A momentous occasion was had last night, slicing into Brothers & Sisters for a full hour or so of news. Well some of it was news and the rest was idiots babbling about things they know nothing about. Once I picked up the basics, I flipped over to re-runs of Ugly Betty and wished the Economist had shown up on time on Friday. American news is idiocy writ large, at least the televised version. CNN insults my intelligence, and local news is far, far worse.
It is good to catch a killer, and I can see the argument for death in battle, as I can see no other outcome, and to ask our men and women in arms to change the rules on the ground with an enemy that does not respect the laws of war is a step too far.
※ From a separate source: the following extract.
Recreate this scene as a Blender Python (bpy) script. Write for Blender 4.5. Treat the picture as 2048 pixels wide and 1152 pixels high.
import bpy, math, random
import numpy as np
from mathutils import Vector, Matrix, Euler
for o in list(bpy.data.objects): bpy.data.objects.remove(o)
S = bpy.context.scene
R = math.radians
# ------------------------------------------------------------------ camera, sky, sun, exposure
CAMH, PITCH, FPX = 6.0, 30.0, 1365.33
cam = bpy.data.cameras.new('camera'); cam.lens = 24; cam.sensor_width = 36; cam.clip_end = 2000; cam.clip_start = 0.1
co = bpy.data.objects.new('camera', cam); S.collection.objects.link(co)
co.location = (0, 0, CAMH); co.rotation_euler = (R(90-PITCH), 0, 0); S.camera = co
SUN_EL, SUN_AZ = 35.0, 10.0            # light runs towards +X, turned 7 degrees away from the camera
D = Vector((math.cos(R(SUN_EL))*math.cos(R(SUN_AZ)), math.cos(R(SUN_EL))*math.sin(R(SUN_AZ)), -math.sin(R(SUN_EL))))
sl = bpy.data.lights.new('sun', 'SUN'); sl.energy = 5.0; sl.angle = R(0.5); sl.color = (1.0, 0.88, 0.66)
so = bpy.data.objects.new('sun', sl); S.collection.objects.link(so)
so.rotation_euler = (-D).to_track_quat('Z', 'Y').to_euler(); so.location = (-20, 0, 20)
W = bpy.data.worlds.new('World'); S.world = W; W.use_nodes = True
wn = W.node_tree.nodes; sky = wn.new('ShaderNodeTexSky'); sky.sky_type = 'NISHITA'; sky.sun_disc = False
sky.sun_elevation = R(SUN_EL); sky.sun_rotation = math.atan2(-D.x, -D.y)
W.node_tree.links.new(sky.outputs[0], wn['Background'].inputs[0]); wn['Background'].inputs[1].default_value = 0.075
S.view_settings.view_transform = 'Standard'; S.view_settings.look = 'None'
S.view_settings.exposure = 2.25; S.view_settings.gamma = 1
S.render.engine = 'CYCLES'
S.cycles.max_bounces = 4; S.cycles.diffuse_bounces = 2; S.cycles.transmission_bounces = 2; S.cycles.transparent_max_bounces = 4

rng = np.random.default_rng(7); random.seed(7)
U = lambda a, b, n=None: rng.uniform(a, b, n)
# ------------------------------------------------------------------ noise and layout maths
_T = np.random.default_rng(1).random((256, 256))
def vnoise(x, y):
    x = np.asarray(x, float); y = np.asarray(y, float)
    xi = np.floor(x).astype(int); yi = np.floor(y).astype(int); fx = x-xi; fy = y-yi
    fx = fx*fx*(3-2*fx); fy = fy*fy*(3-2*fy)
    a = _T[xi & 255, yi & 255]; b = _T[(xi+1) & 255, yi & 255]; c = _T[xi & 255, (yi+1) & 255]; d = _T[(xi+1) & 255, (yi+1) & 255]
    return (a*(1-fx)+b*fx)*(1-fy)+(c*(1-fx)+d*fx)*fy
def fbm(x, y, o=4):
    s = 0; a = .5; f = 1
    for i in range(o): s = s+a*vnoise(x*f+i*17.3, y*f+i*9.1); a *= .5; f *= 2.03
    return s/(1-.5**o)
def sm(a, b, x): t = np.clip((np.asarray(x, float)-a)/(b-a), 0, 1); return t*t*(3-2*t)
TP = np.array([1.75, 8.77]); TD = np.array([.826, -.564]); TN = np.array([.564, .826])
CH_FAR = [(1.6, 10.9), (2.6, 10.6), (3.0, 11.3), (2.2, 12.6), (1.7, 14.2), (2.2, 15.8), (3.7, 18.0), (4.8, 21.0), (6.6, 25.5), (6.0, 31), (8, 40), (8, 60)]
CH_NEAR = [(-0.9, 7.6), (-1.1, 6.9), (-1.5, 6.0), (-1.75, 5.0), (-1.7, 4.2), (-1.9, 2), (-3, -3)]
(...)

Yet I am not naive enough to believe that the death of one man, whose ability to rally people to his cause diminished every minute since his greatest act of destruction. He never took to his own the seminal cause that actually unites a disparate and contentious Umma or Arabs of any confessional orientation, that of Palestine. He barely flirted with the idea, which was to Palestine’s benefit and his own organization’s detriment.
The “Arab Spring” gives me hope. Israel never had truly peaceful neighbors, it had neighbors bought off, or dictators bought off. It’s hard for Americans to understand, but even its own allies and friends become extremely prickly when bullied or their governments seen to be responsive to 1600 Penn more than their own people. It is well past time to engage as an honest partner.
It is not where we now find ourselves, in the midst of winding down a war that was ill-advised and foolish, one that we (all of us, ISAF included) could have brought farther along, to a better end, and one we are only somewhat engaged in, but rather where we go from here. It is well past time to engage on the question of Palestine. I believe that that Gordian knot’s solution would rid us both of the oxygen that feeds much of the terrorism the US and the West faces, but also the kindling that supports repressive dictatorships. We must still juggle Afghanistan, we cannot leave with matters half finished, even as frustrating as the leadership is. We must continue to enforce, as best we can, a support for good governance and driving corruption out; corruption is what feeds the Taliban, and in truth any movement that has a brand of “swift justice” as its selling point. I believe one must always finish what one starts, no matter how difficult and painful it is.